Рыбак вернулся:
"— Кажись, порядок. Понимаешь, там хата. Послушал, будто никого...
— Ну?
— Так это, понимаешь... Может, я тебя заведу, погреемся, а потом...
Рыбак умолк в нерешительности, озабоченно поглядел в утренний простор поля, который уже был виден далеко. Голос его сделался каким-то неуверенным, будто виноватым, и Сотников догадался.
— Ну что ж! Я останусь".
В какой-то миг человеку (Рыбаку) показалось, что он и так слишком много сделал для другого (слишком долго был человеком). И хотя Сотников с готовностью соглашается в душе, что "и так слава богу, Рыбак для него сделал все, что было возможно", и пора "развязать ему руки", но именно здесь, в этот момент, проявилась разница между теми (седой полковник, а потом и Сотников), которые способны до самого конца оставаться людьми, и теми, кто в какой-то момент сам освобождает себя от этой нелегкой обязанности, поверив, что он и так "слишком долго" был человеком.
И тут уж Рыбак, сделав один отступающий шаг, неизбежно делает и второй: снимая с себя опасность, тяжесть долга, он вынужден переложить это на другого, на других — на Демчиху и ее детей.
Начинается своеобразный поединок между Рыбаком и женщиной, которая не только знает, какая беда грозит ее детям, если она оставит у себя раненого, но которая видит перед собой и другого человека, Рыбака, стремящегося убежать от той смертельной опасности, которую он же навлекает на ее дом, на детей.
"Все время, пока Рыбак бинтовал бедро, Сотников, сжимая зубы, подавлял стон и, как только все было окончено, пластом свалился на скамейку.
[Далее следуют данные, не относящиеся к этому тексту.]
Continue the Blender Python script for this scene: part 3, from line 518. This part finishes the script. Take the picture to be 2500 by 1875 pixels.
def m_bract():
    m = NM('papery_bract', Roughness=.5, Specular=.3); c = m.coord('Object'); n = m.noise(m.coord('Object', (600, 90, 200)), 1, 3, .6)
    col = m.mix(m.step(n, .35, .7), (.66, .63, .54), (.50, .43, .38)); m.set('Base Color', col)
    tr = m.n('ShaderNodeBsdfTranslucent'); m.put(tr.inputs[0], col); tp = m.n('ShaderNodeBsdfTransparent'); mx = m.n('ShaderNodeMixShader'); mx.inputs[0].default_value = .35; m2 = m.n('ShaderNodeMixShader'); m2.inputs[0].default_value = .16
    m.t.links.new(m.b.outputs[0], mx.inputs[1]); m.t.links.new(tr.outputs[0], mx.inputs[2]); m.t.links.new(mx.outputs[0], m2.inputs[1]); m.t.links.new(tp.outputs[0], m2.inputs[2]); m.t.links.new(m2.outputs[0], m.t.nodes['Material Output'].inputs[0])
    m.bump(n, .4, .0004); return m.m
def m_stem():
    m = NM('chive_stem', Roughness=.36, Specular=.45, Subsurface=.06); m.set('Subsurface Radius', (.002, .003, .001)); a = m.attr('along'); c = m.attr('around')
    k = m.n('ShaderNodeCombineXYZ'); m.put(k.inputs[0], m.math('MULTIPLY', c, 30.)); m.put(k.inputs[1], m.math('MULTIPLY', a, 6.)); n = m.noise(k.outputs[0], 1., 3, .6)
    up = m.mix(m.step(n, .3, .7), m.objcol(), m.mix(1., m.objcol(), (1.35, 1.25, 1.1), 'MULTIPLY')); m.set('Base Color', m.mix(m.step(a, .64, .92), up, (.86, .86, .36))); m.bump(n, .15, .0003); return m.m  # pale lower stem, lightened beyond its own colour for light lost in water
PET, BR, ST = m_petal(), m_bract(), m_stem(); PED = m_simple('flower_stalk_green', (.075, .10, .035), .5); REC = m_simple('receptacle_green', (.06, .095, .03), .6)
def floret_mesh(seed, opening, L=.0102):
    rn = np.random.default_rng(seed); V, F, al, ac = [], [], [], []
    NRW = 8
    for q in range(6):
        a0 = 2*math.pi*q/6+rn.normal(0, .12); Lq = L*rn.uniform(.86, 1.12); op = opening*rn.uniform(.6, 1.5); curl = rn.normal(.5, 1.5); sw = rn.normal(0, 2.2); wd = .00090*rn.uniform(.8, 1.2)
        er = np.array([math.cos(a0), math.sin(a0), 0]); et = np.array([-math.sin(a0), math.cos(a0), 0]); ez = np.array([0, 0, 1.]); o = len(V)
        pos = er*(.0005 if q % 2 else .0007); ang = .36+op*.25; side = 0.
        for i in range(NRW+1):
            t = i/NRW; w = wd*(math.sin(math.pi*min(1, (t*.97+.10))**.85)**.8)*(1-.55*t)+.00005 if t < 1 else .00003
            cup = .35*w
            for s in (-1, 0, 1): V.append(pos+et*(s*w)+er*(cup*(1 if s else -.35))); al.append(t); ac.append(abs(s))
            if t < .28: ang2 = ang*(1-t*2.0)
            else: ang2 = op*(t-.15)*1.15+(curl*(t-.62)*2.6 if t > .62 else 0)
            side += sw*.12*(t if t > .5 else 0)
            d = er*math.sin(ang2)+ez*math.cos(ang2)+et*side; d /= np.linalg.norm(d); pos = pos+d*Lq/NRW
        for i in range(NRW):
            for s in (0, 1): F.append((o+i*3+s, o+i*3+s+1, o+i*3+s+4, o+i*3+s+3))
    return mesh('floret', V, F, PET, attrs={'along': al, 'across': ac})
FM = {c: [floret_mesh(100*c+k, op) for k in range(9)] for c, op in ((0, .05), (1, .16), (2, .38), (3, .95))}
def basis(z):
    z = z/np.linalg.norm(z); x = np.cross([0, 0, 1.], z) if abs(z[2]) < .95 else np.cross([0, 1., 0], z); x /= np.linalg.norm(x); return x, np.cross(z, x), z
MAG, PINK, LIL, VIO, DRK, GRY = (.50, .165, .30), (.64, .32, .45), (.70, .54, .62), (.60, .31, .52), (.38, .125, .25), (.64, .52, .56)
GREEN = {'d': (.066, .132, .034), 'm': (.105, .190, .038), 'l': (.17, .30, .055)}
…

Рыбак сполоснул в чугунке руки.
— Ну вот операция и закончена, хозяюшка!
— Вижу, не слепая,— сказала Демчиха, появляясь в дверях.
— А что дальше — вот загвоздка.— Рыбак с очевидной заботой сдвинул на затылок шапку и вопросительно посмотрел на женщину.
— А я разве знаю, что у вас дальше?
— Идти он не может — факт.
— Сюда же пришел.
Наверно, она что-то почувствовала в его дальнем намеке, и они пристально и настороженно посмотрели друг другу в глаза. И эти их продолжительные взгляды ска-зали больше, чем их слова. Рыбак снова ощутил в себе неуверенность — что и говорить: слишком тяжел был тот груз, который он собирался переложить на плечи этой вот женщины. Впрочем, она, видать, не хуже него понимала, какому подвергалась риску, согласившись с ним, и решила стоять на своем.
В довольно беглом, до сих пор ни к чему не обязывающем разговоре наступила заминка".
Рыбак тут ведет себя немного "по-бритвински". А дальше все получилось само собой. В окно увидели полицаев, со стороны кладбища идущих к хате.
Да, минуту назад Рыбак готов был оставить Сотникова одного, чтобы уйти самому от опасности. А вот здесь не поддался первому желанию, побуждению. Нет, нельзя о человеке судить упрощенно!
"Казалось, самым разумным было бежать, но он бросил взгляд на скорченного на скамье Сотникова, сжимавшего в руке винтовку, и остановился".
То, что происходит с Рыбаком дальше, тоже не характеризует его как человека трусливого, подлого, "предателя по натуре". Всего этого в нем нет. Но нет и еще чего-то, очень необходимого человеку в таких ситуациях, что было в том седом полковнике и что обнаружилось в Сотникове. В Рыбаке есть жажда жизни, готовность к борьбе, к схватке с врагом, к хитрости, к побегу — все это в нем есть. Нет, однако, того, что даже в старосте с его "Библией" заложено, присутствует,— способности оценивать себя, свои побуждения, свои поступки с высоты идеи, цели и смысла жизни. Оценивать, контролировать и тем самым не допускать себя к падению, к тому, чтобы переступить последнюю черту, за которой человек исчезает как человек.
Вот он, по дороге к виселице, произносит свое роковое "согласен", думая перехитрить врагов, пообещав служить в полиции.
И тогда Демчиха, несчастная Демчиха, увидав, услышав такое, закричала:
"— Ага, пускаете! Тогда пустите и меня! Пустите! Я скажу, у кого она пряталась! Вот эта! У меня малые, а, божечка, как же они!..
— Дурное болтаешь,— тихо, но твердо перебил ее Петр (староста).— Вспомни о боге.
— Так это... У Федора Бурака, кажись.